7. Once cooked cool the cake on a wire rack.

8. Whilst the cake is cooling roll out the marzipan disk for the top and create the 11 marzipan balls.

9. Assemble the cake using the apricot jam to stick the marzipan on ,criss-cross the top lightly with a sharp knife and then place under a grill to brown the marzipan lightly. Sprinkle on the primroses  when the cake has cooled again and tie the cake with some ribbon. Done.

Chocolate truffle egg nests

This Easter I fancied having a go at making homemade chocolate truffle mini eggs to put in some good old fashioned shredded wheat chocolate nests. The whole process of melting chocolate, stirring in a cereal and then spooning it into colourful cases makes me feel about 10 - which I quite enjoyed! I'm really pleased with how they turned out as the whole family loved them and they looked pretty too. As an added bonus you get some wholewheat from the nests and the benefits that a bit of quality dark chocolate  gives you too (I used one with 85% cocoa solids).

I used plastic moulds to make the eggs, the other eggs are from a packet of Whizzers - a vegan version of mini eggs and absolutely delish.
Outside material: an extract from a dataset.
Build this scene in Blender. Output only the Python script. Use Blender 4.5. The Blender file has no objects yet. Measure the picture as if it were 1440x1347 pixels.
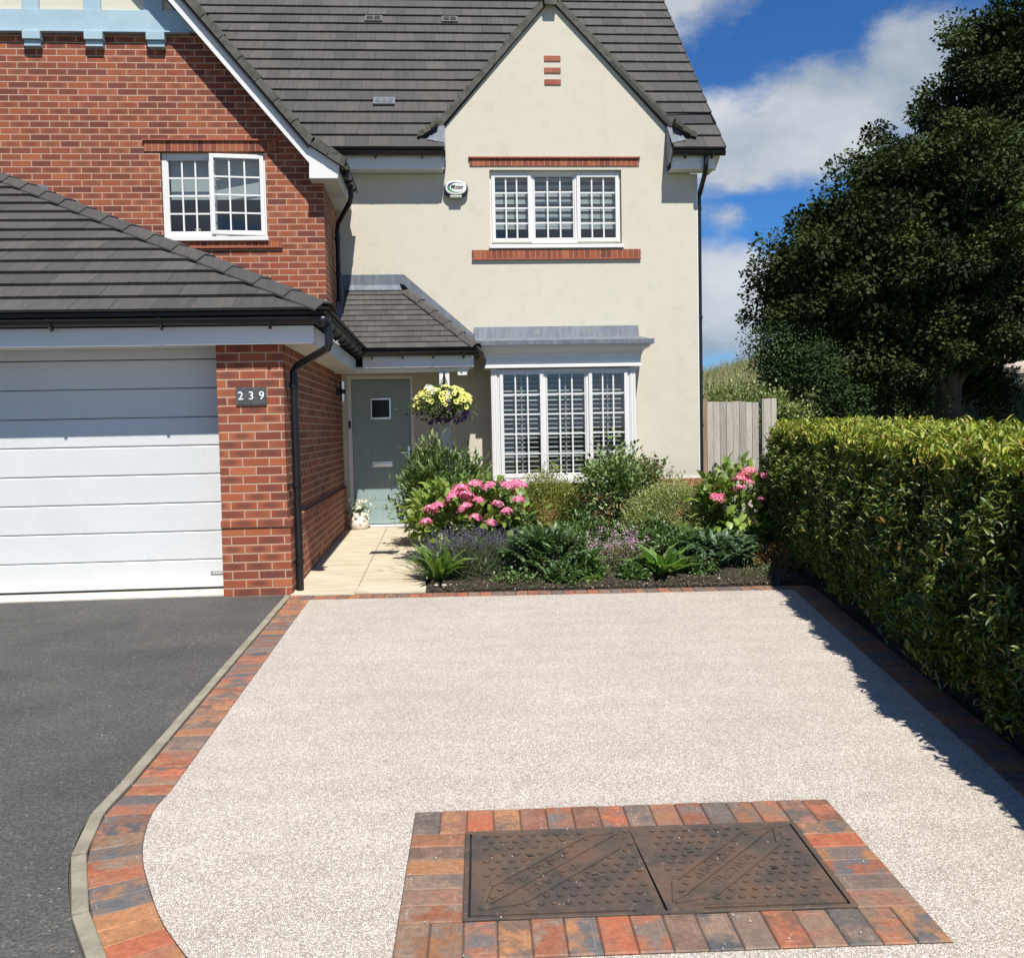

These haven't yet appeared in supermarkets to my knowledge but I know of a couple of independent health food stores that stock them (some year round) and they can be bought online places like veganstore.co.uk.


  • Shredded wheat for the nests (about 6 should make around 12 nests)
  • Around 100g vegan dark chocolate 
  • 1 packet of whizzers and homemade truffle eggs for decoration
Truffle eggs (makes ~ 25) (adapted from BBC good food)
  • 100g vegan white chocolate
  • 100g vegan dark chocolate
  • Small bit of extra dark chocolate to melt to stick the eggs together
  • 150g vegan dark chocolate
  • 250g icing sugar
  • 250g ground almonds
  • 4 tsp vanilla
For the truffle slab (which I used to make square truffles and to fill some eggs) I used the fabulous recipe on Steven's blog, see it here http://lustrousmusings.blogspot.com/2010/03/hazelnut-truffles-reverse-engineering.html 

1. First melt the dark chocolate to create the shells of the eggs. I did this in a microwave but you can use a bowl over a pan of hot water instead if you like. Carefully spoon the melted chocolate into the moulds using the back of a teaspoon to drag the chocolate up to cover the sides of the mould too. Don't put too much chocolate in or there'll be no room for the truffle filling.
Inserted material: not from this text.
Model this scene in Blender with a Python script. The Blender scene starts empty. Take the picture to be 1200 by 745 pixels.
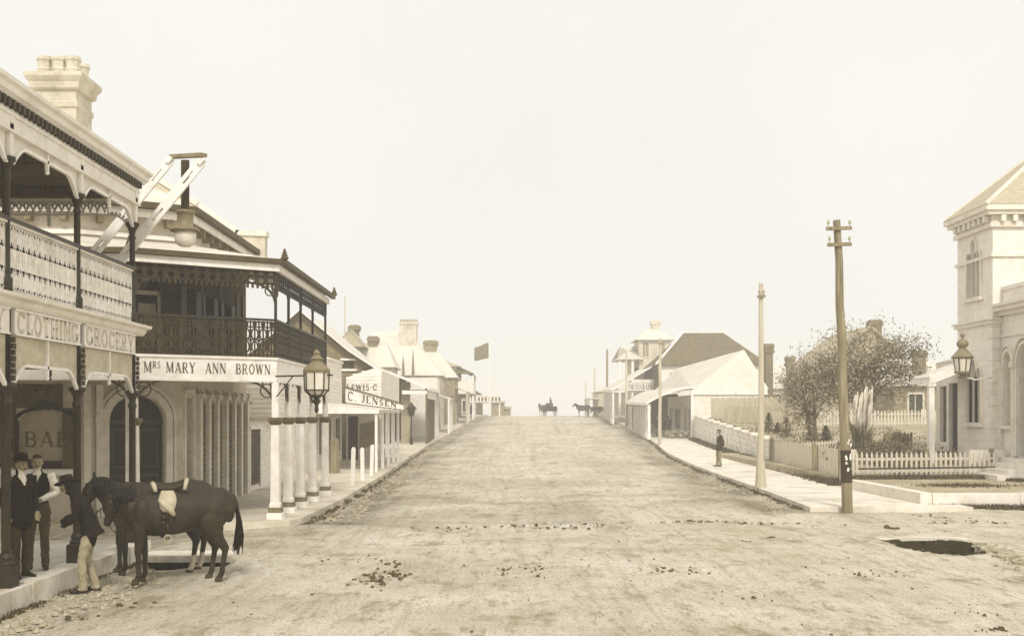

2. Do the same with the white chocolate (if you don't have quite enough moulds, carry on past this step and then come back and reuse the dark chocolate moulds once the shells have been popped out) and then leave the moulds somewhere cool to set.

3. While the shells are setting prepare the truffle filling by melting the dark chocolate and then simply stirring in the ground almonds, icing sugar and vanilla. (A taste test at this stage by a non vegan declared the truffle mixture to taste like Ferrero Rocher, good or bad you decide)

I then aslo made up a batch of truffle mixture from http://lustrousmusings.blogspot.com/2010/03/hazelnut-truffles-reverse-engineering.html  adding a little extra sugar for more sweetness.

4. Fill your chocolate shells with the truffle mixture, I also then sealed some that needed a bit extra filling with more melted dark chocolate. (The flatter you can keep the mixture at this stage, the easier it will be to stick the two halves together without having to handle them too much and melt the mould design off with your fingers)

5. Leave to cool for a little while longer until set and then pop the filled egg halves out of the moulds.


6. Now use some melted dark chocolate to stick the egg halves together, I used one white and one dark half for each egg.

7. Leave the eggs in a cool place and crumble the shredded wheat to prepare your nests. Melt the chocolate and stir in the shredded wheat until you cannot incorporate any more into the chocolate.

8. Spoon the nest mixture into paper cases and fill with Whizzer eggs and your homemade eggs. Serve with any leftover truffle mixture cut into chunks and dusted with cocoa for an even bigger chocolate hit!

Being my first attempt these were a little fiddly and I feel the eggs could be even more lovely looking if I had of flattened the egg halves better whilst still in the mould to avoid over handling the chocolate when removed from the moulds which melted and messied them up a bit. Mind you, I didn't have any returned.